茶道の実践において、棗(なつめ)はお茶を保管し、茶室へ運ぶ際に使用される重要な道具の一つです。その独特な形状と役割から、茶道具の中でも特に愛されています。しかし、その大切さにもかかわらず、適切な手入れ方法や保管方法については知らない方も多いかもしれません。この記事では、棗の手入れ方法と保管方法に焦点を当てて、長く愛用できるようにするためのコツをご紹介します。
手入れについてですが、使用後は必ず乾いた柔らかい布で内外を拭くことが基本です。

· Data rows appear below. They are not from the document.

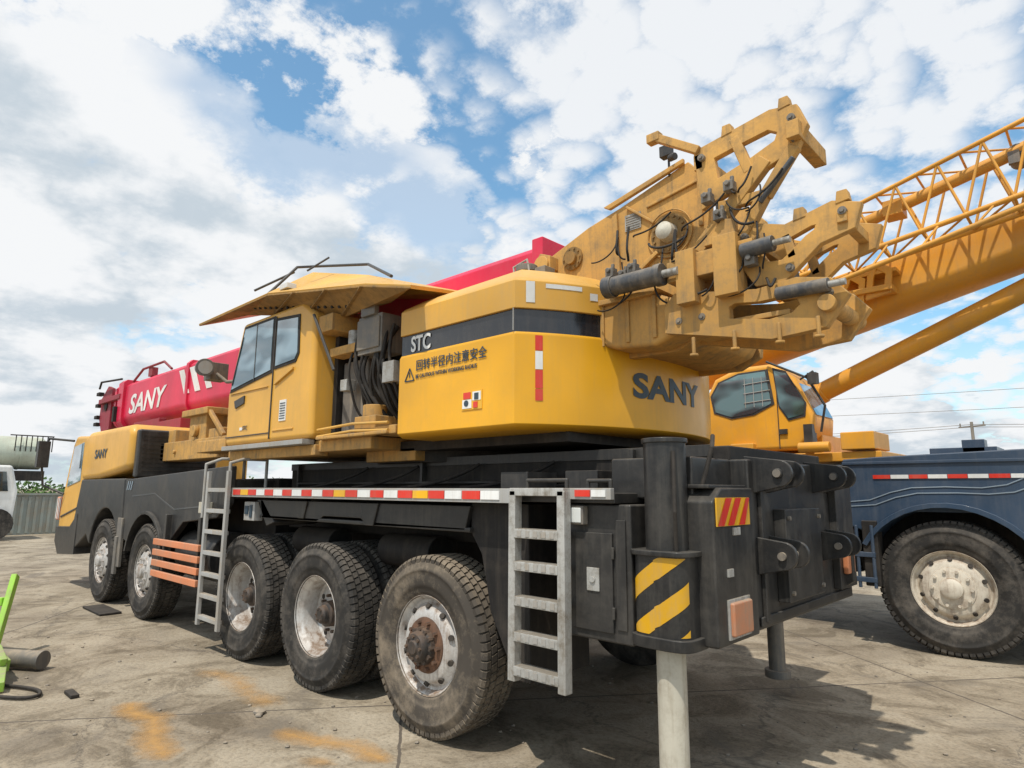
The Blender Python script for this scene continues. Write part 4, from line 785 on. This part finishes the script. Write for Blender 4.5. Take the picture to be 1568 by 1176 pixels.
def dot(v):
    d=N.new("ShaderNodeVectorMath"); d.operation='DOT_PRODUCT'; L.new(tc.outputs["Generated"],d.inputs[0]); d.inputs[1].default_value=v; return d.outputs["Value"]
def mr(v,a,b_,c=0,d=1,smooth=True):
    m=N.new("ShaderNodeMapRange"); m.interpolation_type='SMOOTHSTEP' if smooth else 'LINEAR'; L.new(v,m.inputs[0]); m.inputs[1].default_value=a; m.inputs[2].default_value=b_; m.inputs[3].default_value=c; m.inputs[4].default_value=d; return m.outputs[0]
fineN=wn(5.5,7,.64,(4,2,0)); fine=fineN.outputs[0]
def vor(scale,warp,off=(0,0,0)):
    va=N.new("ShaderNodeVectorMath"); va.operation='MULTIPLY_ADD'; L.new(fineN.outputs["Color"],va.inputs[0]); va.inputs[1].default_value=(warp,warp,0); L.new(cb.outputs[0],va.inputs[2])
    v=N.new("ShaderNodeTexVoronoi"); v.voronoi_dimensions='2D'; v.feature='F1'; v.inputs["Scale"].default_value=scale; L.new(va.outputs[0],v.inputs["Vector"])
    return math_('SUBTRACT',1.0,v.outputs["Distance"])
big=wn(1.3,4,.5,(1.3,.4,0)).outputs[0]; soft=wn(.9,2,.5,(7,1,0)).outputs[0]
puff=vor(3.4,.38); apuff=vor(14.0,.16)
side=dot((-.59,.03,-.807))
s2=math_('ADD',side,math_('MULTIPLY',math_('SUBTRACT',big,.5),.30)); s2=math_('ADD',s2,math_('MULTIPLY',math_('SUBTRACT',puff,.6),.20)); s2=math_('ADD',s2,math_('MULTIPLY',math_('SUBTRACT',fine,.5),.16))
cum=mr(s2,-.065,-.01)
hv=math_('ADD',big,math_('MULTIPLY',math_('SUBTRACT',puff,.6),.22)); hv=math_('ADD',hv,math_('MULTIPLY',math_('SUBTRACT',fine,.5),.30))
holes=mr(hv,.28,.40,.45,1)
cum=math_('MULTIPLY',cum,holes)
lowband=mr(sx.outputs[2],.0,.32,.80,.0)
gap=mr(dot((-.70,.45,.555)),.955,.999)
av=math_('ADD',math_('MULTIPLY',apuff,.30),math_('MULTIPLY',soft,.62)); av=math_('ADD',av,math_('MULTIPLY',fine,.48)); av=math_('SUBTRACT',av,math_('MULTIPLY',gap,.24))
al_=mr(av,.52,.80,.08,.93)
alpha=math_('MAXIMUM',cum,al_); alpha=math_('MAXIMUM',alpha,lowband)
core=mr(math_('ADD',wn(1.6,5,.58,(1.15,.62,0)).outputs[0],math_('MULTIPLY',math_('SUBTRACT',puff,.6),-.34)),.44,.68)
shade=math_('MULTIPLY',core,cum)
cc=N.new("ShaderNodeMix"); cc.data_type='RGBA'; L.new(shade,cc.inputs[0]); cc.inputs[6].default_value=(9.2,9.35,9.5,1); cc.inputs[7].default_value=(5.7,6.5,7.2,1)
hs=N.new("ShaderNodeMix"); hs.data_type='RGBA'; hs.blend_type='MULTIPLY'; hs.inputs[0].default_value=1; L.new(sky.outputs[0],hs.inputs[6]); hs.inputs[7].default_value=(1.15,1.9,1.95,1)
mx=N.new("ShaderNodeMix"); mx.data_type='RGBA'; L.new(alpha,mx.inputs[0]); L.new(hs.outputs[2],mx.inputs[6]); L.new(cc.outputs[2],mx.inputs[7]); L.new(mx.outputs[2],bg.inputs[0])
sun=bpy.data.lights.new("sun",'SUN'); sun.energy=3.7; sun.angle=rad(.6); sun.color=(1,.94,.84); so=bpy.data.objects.new("sun",sun); bpy.context.collection.objects.link(so)
dirv=Vector((sd.x*math.cos(SUN_EL),sd.y*math.cos(SUN_EL),math.sin(SUN_EL))); so.rotation_euler=dirv.to_track_quat('Z','Y').to_euler(); so.location=dirv*30
# ------------------------------------------------------------------ camera
p=rad(9.45); al=rad(46.7); ro=rad(.3)
Fh=Vector((-math.cos(al),math.sin(al),0)); Rr=Vector((Fh.y,-Fh.x,0)); Z=Vector((0,0,1))
F=Fh*math.cos(p)+Z*math.sin(p); U=Z*math.cos(p)-Fh*math.sin(p); Ra=Rr*math.cos(ro)+U*math.sin(ro); Ua=U*math.cos(ro)-Rr*math.sin(ro)
cam=bpy.data.cameras.new("camera"); cam.lens=22.5; cam.sensor_width=36; cam.clip_end=6000; cam.clip_start=.05
co=bpy.data.objects.new("camera",cam); bpy.context.collection.objects.link(co)
M=Matrix((( Ra.x,Ua.x,-F.x,0),(Ra.y,Ua.y,-F.y,0),(Ra.z,Ua.z,-F.z,1.6),(0,0,0,1))); co.matrix_world=M; sc.camera=co
sc.view_settings.view_transform='Standard'; sc.view_settings.look='None'; sc.view_settings.exposure=0
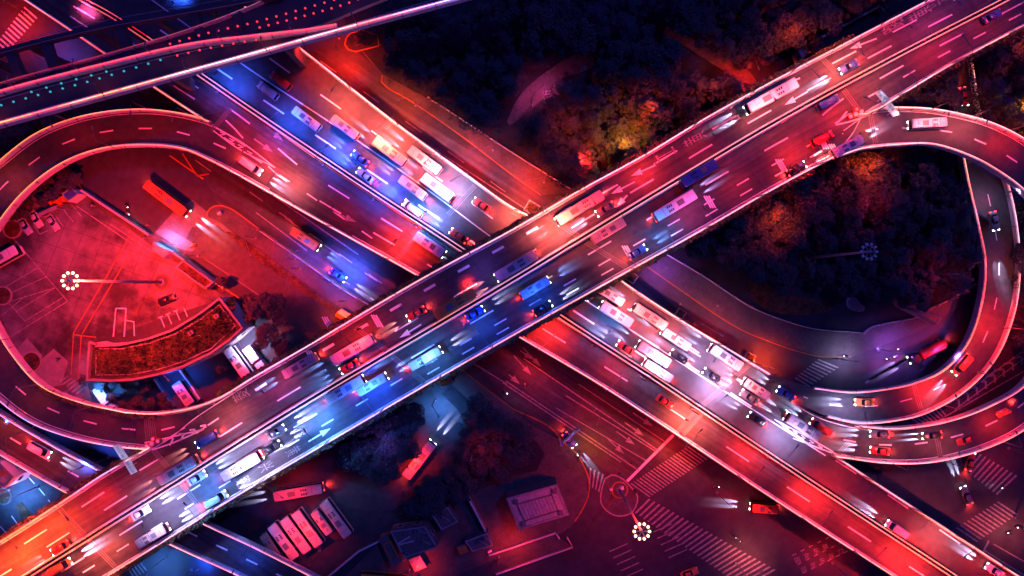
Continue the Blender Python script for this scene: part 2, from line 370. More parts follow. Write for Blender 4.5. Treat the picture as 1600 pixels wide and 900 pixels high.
    def piers(s, ts, w=.62, zs=None):
        for t in ts:
            i = int(t*s.n); l, r = s.L[i], s.R[i]; top = min(l.z, r.z)-1.3
            m = MB(); d = (r-l); rz = math.atan2(d.y, d.x); c = (l+r)/2
            m.box((c.x, c.y, top-.6), (d.length*w, 1.6, 1.18), 'darkconcrete', rz)
            m.box((c.x, c.y, (top-1.2)/2), (2.6, 1.5, top-1.2), 'darkconcrete', rz)
            m.build('pier', s.root)
    def done(s): s.mb.build('deck', s.root)

TXT = {}
def text_faces(mb, txt, origin, ux, uy, size, mt, stretch=1.0, up=.004):
    """glyph outlines laid flat: origin = lower left, ux/uy unit vectors"""
    if txt not in TXT:
        cu = bpy.data.curves.new('glyphs', 'FONT'); cu.body = txt; cu.size = 1.0
        o = bpy.data.objects.new('glyphs', cu); C.objects.link(o)
        dg = bpy.context.evaluated_depsgraph_get(); dg.update()
        me = bpy.data.meshes.new_from_object(o.evaluated_get(dg))
        TXT[txt] = ([tuple(v.co) for v in me.vertices], [tuple(p.vertices) for p in me.polygons])
        bpy.data.objects.remove(o); bpy.data.meshes.remove(me)
    vs, fs = TXT[txt]
    if not vs: return
    x0 = min(v[0] for v in vs); x1 = max(v[0] for v in vs); y0 = min(v[1] for v in vs); y1 = max(v[1] for v in vs)
    n = ux.cross(uy).normalized()*up
    for f in fs:
        mb.face([origin+ux*((vs[i][0]-(x0+x1)/2)*size)+uy*((vs[i][1]-(y0+y1)/2)*size*stretch)+n for i in f], mt)
# ============================================================ GROUND
def sheet(name, px, mt, z, smooth=False, curb=0, kind='structure', label=None, cat=None, edge=None):
    pts = [W(p.x, p.y, 0) for p in smoothpx(px+[px[0]], 6)[:-1]] if smooth else [W(a, b, 0) for a, b in px]
    m = MB(); m.prism(pts, z-.3 if not curb else -.2, z+curb, mt, side='kerb' if curb else None, bottom=False)
    if edge:
        q = [p+Vector((0, 0, z+curb)) for p in pts]; m.strip(q+[q[0]], .3, edge, .004)
    o = m.build(name); o['kind'] = kind
    if label: tag(o, label, cat)
    return o
g = MB(); g.face([(-900, -900, 0), (900, -900, 0), (900, 900, 0), (-900, 900, 0)], 'ground'); o = g.build('ground'); o['kind'] = 'structure'

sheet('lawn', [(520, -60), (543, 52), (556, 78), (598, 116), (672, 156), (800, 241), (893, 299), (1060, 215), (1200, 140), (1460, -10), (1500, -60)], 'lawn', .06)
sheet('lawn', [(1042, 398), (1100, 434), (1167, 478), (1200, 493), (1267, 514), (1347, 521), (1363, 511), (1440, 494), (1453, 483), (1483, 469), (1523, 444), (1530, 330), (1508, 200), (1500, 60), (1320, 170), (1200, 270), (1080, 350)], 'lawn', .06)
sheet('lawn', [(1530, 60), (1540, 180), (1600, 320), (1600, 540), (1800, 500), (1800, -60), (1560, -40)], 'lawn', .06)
# park path and oval clearing
sheet('park_path', [(792, 190), (812, 150), (850, 115), (905, 84), (928, 90), (925, 104), (870, 128), (842, 160), (808, 188), (796, 196)], 'path', .10, True)
sheet('park_path', [(1040, 42), (1065, 50), (1108, 78), (1150, 96), (1176, 118), (1182, 130), (1160, 128), (1120, 104), (1060, 66), (1036, 54)], 'path', .10, True)
sheet('park_path', [(1178, 425), (1215, 455), (1300, 475), (1300, 484), (1240, 492), (1190, 480), (1168, 450)], 'bedsoil', .08, True)
sheet('park_path', [(1323, 466), (1336, 464), (1345, 475), (1352, 480), (1350, 486), (1334, 486), (1323, 478)], 'slab', .10, True)
sheet('park_path', [(1390, 466), (1400, 466), (1420, 478), (1436, 474), (1430, 484), (1412, 486), (1398, 478)], 'path', .11, True)
# pavements with painted kerbs
def pave(px, label=None, mt='paving', edge=None, z=0):
    return sheet('pavement', px, mt, z, curb=.13)
pave([(543, 52), (575, 92), (596, 116), (597, 130), (610, 138), (640, 157), (720, 212), (800, 273), (845, 305), (893, 299), (800, 241), (672, 156), (598, 116)])
pave([(1007, 413), (1067, 455), (1150, 510), (1200, 532), (1290, 558), (1330, 558), (1430, 520), (1500, 480), (1523, 444), (1483, 469), (1453, 483), (1440, 494), (1363, 511), (1347, 521), (1267, 514), (1200, 493), (1100, 434), (1030, 392)])
def kerbline(px, mt='yellow', z=.13, w=.24, smooth=True):
    pts = [W(p.x, p.y, z) for p in (smoothpx(px, 6) if smooth else [Vector(a) for a in px])]
    m = MB(); m.strip(pts, w, mt, .006); o = m.build('kerb_line'); o['kind'] = 'structure'
kerbline([(597, 118), (596, 128), (604, 136), (640, 157), (720, 212), (800, 273), (845, 305)])
kerbline([(1007, 414), (1067, 456), (1150, 511), (1200, 533), (1250, 550), (1290, 558), (1330, 557)])
# rounded traffic island in the north
sheet('pavement', [(548, 52), (541, 60), (539, 70), (545, 78), (556, 81), (572, 77), (592, 72), (590, 55), (565, 48)], 'lawn', 0, curb=.14, edge='yellow')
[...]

特に内部はお茶の粉が残りやすいため、細かい部分まで丁寧に拭き取ることが求められます。
棗は水分に非常に弱いため、水で洗うことは避け、汚れが気になる場合は少し湿らせた布で軽く拭き、その後すぐに乾燥させてください。種類によっては、表面に漆などの塗装が施されている場合があります。これらは特にデリケートなので、強く擦ったり、化学薬品を含むクリーナーを使用することは避けるべきです。
保管方法に関しては、直射日光や湿気を避けることが最も重要です。日光に長時間さらされると色褪せるだけでなく、形が歪む原因にもなってしまいます。
通気性の良い場所を選ぶことも重要です。湿気が多い場所ではカビが生える可能性があるため、専用の木箱や布袋に入れて保管することをおすすめします。定期的に道具を取り出し、風通しの良い場所で風を当てることで、湿気を防ぎます。
手入れと保管は、茶道を楽しむ上での小さな努力ですが、これによって棗は長く美しい状態を保つことができます。また、自分自身の茶道への心遣いを表す行為とも言えるでしょう。棗一つを通して、茶道の奥深さや美しさを再認識することができます。